Nunca vi a mi padre usar un sacacorchos. Lo recuerdo abriendo incontables botellas de ron, pero siempre de la misma manera. Eran casi crudos y con una difícil presencia de aguardientes. Aquel olor, básico y profundo, es el punto de partida de mi pasión por “el hijo alegre de la caña de azúcar”.
Serafín llegaba exhausto a su mínima casa, después de un largo día de trabajo por las rutas del Escambray. Se abría la camisa (jamás se la quitaba) y le sacaba el pecho a la calle Oriente de Manicaragua (una larga brecha que atravesaba el pueblo de norte a sur). Siempre se las arreglaba para encontrar a la orquesta Aragón en la radio. Eufórico, daba un par de estruendosas palmadas.
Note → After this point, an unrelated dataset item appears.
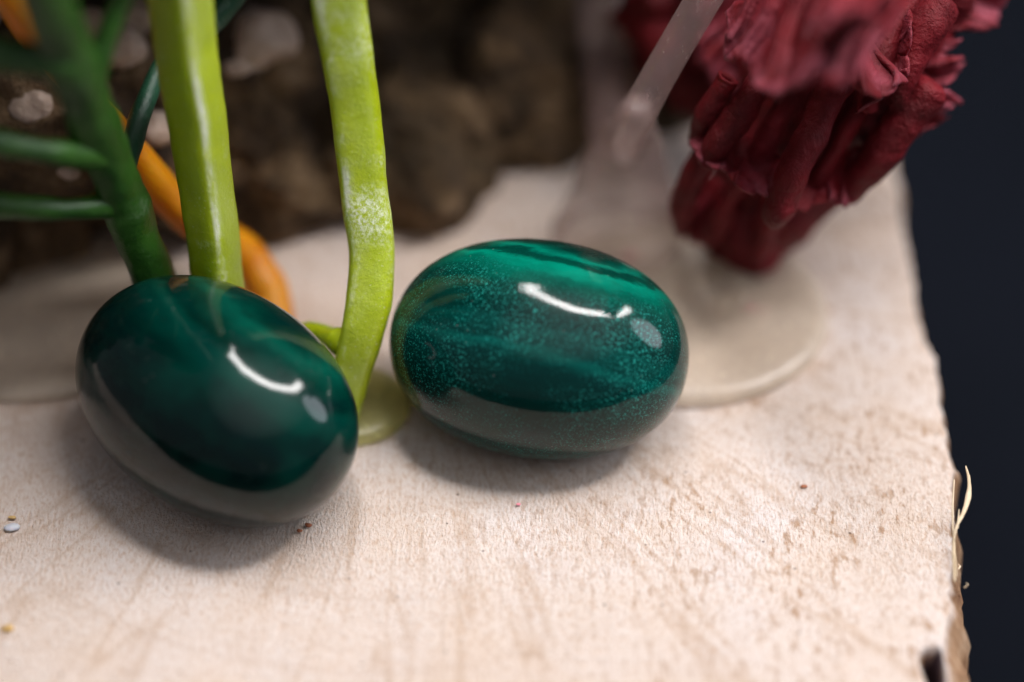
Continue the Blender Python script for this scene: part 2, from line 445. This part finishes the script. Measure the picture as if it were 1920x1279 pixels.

Levantaba la botella con la mano izquierda, cerraba el puño de la derecha y le asestaba un duro puñetazo en el fondo. Más de la mitad del corcho salía. Entonces lo tomaba entre los dientes y lo acababa de sacar. Lo soplaba contra una cómoda que aún tenía intacto el polvo que dejó en ella, años atrás, mi madre.
El primer trago era muy largo y rápido. Algo que yo jamás he podido hacer. De ahí en adelante todo dependía de su estado de ánimo y de la radio. Si Las Villas jugaba, contra quien fuera, la botella encontraba el fondo. Los turnos al bate de Antonio Muñoz y Pedro José Rodríguez siempre coincidían con un trago.
Yo uso sacacorchos. Pero cada vez que abro una botella de vino, recuerdo el golpe seco contra el fondo de vidrio. Ya luego los olores ni se parecen. Pero aún así me viene a la cabeza aquel hombre alto y rudo, que le sacaba el pecho a la calle Oriente de Manicaragua y daba un par de estruendosas palmadas.
Nunca he visto a nadie celebrar con tanta algarabía el acto de abrir una botella. La felicidad de Serafín llegaba con aquellos puñetazos.